まだ「まちづくり」で消耗してるの? と言われないために~⑤ 消耗しないために
<消耗しない「まちづくり」のために>
私がいま主軸を置いているのは大学ですが、2020年代から30年代にかけて、現在人間が行っている仕事の約半分はAI技術により自動化されるという予想もあり、近年の大学教育界はAI社会で仕事を確保できる人材の育成に躍起になっています。その一方で、昨今の大学生は、就職活動でふた言目には「ブラックな働き方をしたくない」と言います。単純化して言えば、これまでのオトナたちが労働市場で生き延びることを重視する一方で、若者たちは――労働市場への入退場の前に――自らの自由が保障されないものにはNOと言いがちで、両者のベクトルはなかなかかみ合いません。私も年齢的にはオトナなので、「働き方云々の前に、無くならない仕事を選んだ方がいいのではないか?」と思いがちですが、どちらを犠牲にしてはいけないかと問われたら、若者の思いの方だろうと答えるほかありません。
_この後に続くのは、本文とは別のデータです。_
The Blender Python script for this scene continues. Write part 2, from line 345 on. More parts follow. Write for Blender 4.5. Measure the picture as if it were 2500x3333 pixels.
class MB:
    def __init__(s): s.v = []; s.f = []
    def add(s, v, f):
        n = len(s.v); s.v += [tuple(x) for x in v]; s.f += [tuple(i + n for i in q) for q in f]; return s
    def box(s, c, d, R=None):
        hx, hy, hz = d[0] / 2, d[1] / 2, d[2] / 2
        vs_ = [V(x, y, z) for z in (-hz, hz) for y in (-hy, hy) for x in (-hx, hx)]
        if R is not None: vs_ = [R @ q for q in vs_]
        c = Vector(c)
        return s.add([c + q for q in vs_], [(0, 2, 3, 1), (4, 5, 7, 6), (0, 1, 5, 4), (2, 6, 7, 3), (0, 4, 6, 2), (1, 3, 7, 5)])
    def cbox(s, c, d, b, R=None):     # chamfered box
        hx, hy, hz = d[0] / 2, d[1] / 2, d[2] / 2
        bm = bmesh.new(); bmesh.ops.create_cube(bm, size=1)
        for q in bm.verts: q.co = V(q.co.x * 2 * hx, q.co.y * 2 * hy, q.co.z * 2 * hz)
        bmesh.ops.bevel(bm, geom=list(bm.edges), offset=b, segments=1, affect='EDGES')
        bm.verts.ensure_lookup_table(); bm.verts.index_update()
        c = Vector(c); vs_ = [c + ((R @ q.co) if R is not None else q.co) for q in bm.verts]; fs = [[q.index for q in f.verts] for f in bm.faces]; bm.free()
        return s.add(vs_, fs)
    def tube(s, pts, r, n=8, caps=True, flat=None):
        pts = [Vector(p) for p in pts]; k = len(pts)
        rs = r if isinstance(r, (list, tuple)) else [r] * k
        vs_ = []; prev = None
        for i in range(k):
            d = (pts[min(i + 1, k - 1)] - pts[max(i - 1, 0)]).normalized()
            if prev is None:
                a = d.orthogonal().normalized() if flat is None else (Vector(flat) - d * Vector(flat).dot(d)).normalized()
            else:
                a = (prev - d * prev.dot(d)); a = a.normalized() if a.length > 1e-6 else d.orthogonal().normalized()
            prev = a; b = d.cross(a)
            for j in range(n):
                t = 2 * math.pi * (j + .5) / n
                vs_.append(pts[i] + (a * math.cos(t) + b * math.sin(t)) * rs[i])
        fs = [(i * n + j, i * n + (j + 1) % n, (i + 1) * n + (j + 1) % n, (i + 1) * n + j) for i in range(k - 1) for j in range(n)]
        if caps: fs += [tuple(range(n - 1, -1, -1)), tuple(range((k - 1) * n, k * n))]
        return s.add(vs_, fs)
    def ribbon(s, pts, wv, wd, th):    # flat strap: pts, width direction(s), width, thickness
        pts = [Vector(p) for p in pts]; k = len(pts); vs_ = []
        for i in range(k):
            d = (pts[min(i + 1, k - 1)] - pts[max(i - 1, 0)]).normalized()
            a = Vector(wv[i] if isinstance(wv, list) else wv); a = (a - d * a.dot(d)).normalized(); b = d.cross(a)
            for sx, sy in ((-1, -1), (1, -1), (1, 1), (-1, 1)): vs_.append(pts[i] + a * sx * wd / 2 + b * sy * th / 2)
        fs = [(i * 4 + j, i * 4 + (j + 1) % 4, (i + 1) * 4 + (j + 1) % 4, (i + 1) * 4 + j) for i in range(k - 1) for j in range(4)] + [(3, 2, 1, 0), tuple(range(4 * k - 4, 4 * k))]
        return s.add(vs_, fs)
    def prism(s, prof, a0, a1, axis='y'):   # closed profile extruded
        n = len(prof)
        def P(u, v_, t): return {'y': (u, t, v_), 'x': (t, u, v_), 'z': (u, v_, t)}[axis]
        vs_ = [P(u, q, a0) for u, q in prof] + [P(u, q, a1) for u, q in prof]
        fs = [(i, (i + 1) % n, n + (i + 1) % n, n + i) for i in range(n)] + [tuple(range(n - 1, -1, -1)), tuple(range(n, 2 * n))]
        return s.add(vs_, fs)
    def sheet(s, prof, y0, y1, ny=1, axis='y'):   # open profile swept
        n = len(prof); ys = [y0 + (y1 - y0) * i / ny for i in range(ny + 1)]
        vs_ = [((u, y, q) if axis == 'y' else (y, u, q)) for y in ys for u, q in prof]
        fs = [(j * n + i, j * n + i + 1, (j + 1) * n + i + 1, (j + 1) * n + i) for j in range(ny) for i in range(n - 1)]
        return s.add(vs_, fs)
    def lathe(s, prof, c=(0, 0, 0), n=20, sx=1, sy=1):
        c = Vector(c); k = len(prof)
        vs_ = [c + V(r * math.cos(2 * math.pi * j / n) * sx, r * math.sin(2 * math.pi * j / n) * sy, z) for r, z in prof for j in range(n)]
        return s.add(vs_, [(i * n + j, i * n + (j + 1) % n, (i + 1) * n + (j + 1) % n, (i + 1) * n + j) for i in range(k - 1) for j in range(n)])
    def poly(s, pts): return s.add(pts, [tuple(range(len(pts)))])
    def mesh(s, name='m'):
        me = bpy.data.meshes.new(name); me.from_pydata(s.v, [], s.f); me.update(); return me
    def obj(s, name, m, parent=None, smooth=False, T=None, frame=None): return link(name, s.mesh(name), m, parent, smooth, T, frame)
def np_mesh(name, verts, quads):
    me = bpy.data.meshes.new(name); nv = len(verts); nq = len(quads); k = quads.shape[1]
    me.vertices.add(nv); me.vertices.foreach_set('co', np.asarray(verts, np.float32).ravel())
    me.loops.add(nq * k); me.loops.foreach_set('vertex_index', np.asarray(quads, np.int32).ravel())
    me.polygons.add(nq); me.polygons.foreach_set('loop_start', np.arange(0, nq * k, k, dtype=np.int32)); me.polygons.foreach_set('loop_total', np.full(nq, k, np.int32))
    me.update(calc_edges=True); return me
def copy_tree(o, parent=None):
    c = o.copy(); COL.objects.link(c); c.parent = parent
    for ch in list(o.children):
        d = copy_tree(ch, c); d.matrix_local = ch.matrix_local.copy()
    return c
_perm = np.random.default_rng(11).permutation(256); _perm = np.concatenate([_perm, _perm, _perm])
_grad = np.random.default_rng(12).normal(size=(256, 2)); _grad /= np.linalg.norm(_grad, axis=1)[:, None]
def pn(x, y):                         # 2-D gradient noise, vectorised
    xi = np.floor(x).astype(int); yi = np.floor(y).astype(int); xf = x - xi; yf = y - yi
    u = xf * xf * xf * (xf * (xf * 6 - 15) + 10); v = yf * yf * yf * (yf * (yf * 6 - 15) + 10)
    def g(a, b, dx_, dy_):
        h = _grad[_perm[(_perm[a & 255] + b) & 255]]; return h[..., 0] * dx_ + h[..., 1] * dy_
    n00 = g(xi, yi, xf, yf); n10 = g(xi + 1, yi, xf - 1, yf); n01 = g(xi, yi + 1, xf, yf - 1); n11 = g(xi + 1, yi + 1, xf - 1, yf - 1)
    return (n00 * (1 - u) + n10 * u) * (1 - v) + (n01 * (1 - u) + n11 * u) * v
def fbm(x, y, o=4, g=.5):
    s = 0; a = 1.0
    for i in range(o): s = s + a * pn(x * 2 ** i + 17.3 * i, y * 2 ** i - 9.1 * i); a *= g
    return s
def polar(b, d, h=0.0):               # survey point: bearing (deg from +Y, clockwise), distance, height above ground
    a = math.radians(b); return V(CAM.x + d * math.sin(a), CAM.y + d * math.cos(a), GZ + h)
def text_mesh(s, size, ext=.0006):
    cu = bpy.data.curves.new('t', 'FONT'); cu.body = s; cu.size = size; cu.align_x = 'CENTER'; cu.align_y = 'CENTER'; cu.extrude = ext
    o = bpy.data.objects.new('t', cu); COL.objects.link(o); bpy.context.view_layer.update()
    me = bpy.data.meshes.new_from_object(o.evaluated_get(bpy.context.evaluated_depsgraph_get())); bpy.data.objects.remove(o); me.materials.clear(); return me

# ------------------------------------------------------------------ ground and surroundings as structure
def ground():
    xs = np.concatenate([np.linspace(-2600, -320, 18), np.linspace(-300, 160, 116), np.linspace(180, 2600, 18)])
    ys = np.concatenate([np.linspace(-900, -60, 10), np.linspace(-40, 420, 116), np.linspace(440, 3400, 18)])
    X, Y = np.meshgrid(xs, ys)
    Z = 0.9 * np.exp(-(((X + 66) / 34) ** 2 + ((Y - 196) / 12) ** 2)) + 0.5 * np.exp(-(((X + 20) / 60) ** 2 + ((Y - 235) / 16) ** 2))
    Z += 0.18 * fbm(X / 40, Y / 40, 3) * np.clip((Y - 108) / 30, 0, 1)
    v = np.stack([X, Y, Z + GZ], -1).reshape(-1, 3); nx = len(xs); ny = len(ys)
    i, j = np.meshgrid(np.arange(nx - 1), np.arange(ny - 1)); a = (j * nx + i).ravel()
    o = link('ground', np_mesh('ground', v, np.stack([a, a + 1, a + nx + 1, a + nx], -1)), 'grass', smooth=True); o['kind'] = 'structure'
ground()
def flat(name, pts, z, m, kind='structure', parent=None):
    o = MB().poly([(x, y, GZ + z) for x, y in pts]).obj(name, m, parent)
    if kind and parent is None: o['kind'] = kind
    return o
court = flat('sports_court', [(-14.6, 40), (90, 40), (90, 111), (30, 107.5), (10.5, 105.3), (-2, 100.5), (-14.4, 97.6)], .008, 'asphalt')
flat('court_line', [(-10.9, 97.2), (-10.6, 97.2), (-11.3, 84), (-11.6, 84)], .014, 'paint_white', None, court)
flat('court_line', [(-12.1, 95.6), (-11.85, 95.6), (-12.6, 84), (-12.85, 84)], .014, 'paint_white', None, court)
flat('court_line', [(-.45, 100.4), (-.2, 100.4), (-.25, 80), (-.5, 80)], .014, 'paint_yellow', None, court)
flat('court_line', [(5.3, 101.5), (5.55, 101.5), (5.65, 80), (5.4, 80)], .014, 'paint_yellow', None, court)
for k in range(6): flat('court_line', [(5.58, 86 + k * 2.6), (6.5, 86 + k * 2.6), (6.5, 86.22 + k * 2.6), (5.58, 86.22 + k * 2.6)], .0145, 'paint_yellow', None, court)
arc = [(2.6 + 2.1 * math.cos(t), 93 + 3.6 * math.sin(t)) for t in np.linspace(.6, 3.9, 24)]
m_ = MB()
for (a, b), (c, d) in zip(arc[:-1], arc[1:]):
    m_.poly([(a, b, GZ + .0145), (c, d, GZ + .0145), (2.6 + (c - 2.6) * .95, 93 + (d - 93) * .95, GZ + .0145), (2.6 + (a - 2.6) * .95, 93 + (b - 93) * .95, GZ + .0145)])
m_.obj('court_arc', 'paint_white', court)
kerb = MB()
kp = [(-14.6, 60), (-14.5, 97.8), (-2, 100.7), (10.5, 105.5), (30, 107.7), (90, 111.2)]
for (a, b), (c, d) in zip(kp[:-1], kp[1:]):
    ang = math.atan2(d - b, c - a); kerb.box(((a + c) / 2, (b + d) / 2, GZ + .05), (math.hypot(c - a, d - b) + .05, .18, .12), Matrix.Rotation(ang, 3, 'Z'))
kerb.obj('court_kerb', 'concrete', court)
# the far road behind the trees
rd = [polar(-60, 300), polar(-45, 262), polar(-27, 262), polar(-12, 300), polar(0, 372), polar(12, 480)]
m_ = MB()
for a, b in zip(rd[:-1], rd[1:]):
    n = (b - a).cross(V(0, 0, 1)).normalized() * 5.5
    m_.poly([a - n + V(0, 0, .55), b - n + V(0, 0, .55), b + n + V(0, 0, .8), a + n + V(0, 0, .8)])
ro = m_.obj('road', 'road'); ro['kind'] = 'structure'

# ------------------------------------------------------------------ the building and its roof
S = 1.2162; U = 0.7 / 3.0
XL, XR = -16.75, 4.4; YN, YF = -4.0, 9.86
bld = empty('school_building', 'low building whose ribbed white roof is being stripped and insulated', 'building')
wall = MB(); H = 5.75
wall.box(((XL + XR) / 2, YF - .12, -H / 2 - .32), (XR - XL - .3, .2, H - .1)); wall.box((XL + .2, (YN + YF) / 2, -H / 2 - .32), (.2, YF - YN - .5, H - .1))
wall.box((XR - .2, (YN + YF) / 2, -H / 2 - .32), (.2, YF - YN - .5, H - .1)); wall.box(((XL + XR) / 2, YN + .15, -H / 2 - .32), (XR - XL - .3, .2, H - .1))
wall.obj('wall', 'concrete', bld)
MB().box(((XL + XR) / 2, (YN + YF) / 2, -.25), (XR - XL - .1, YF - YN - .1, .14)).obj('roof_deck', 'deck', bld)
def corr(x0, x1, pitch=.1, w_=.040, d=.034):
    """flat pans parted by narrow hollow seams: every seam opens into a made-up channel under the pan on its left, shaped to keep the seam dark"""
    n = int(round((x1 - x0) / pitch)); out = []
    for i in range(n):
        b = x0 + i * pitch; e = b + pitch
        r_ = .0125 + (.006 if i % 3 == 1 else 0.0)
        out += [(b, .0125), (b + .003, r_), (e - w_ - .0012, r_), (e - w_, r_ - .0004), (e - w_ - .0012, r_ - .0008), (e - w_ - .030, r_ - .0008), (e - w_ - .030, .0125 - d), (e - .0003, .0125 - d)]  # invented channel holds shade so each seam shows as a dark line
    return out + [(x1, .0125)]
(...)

ご案内のとおり、この手紙の副題は、プロブロガー・イケダハヤトさんの挑発的なブログタイトル「まだ東京で消耗してるの?」をもじっています。私たちは東京に象徴される都心部から離れた郊外に住み、そこを愛せる地元にしようとしているのに、もしこういう風に言われてしまったら、ショックですよね。「じゃあどうすればいいんだ?」と思ってしまいます。実は、「まちづくり」を中心的に担っている人ほど――直接の担い手ではないコンサルタントを含めて――ブラックな働き方をし、いつ終わるか分からない消耗戦を続けている人が少なくありません。そして、周囲のプレーヤーが思うように増えず、全体としての世代交代も遅々として進まないことを数多く見聞きしてきました。今は、まちのために自分を犠牲にすることは、自分や自分の組織だけでなく、まちの未来も奪うのだと考えています。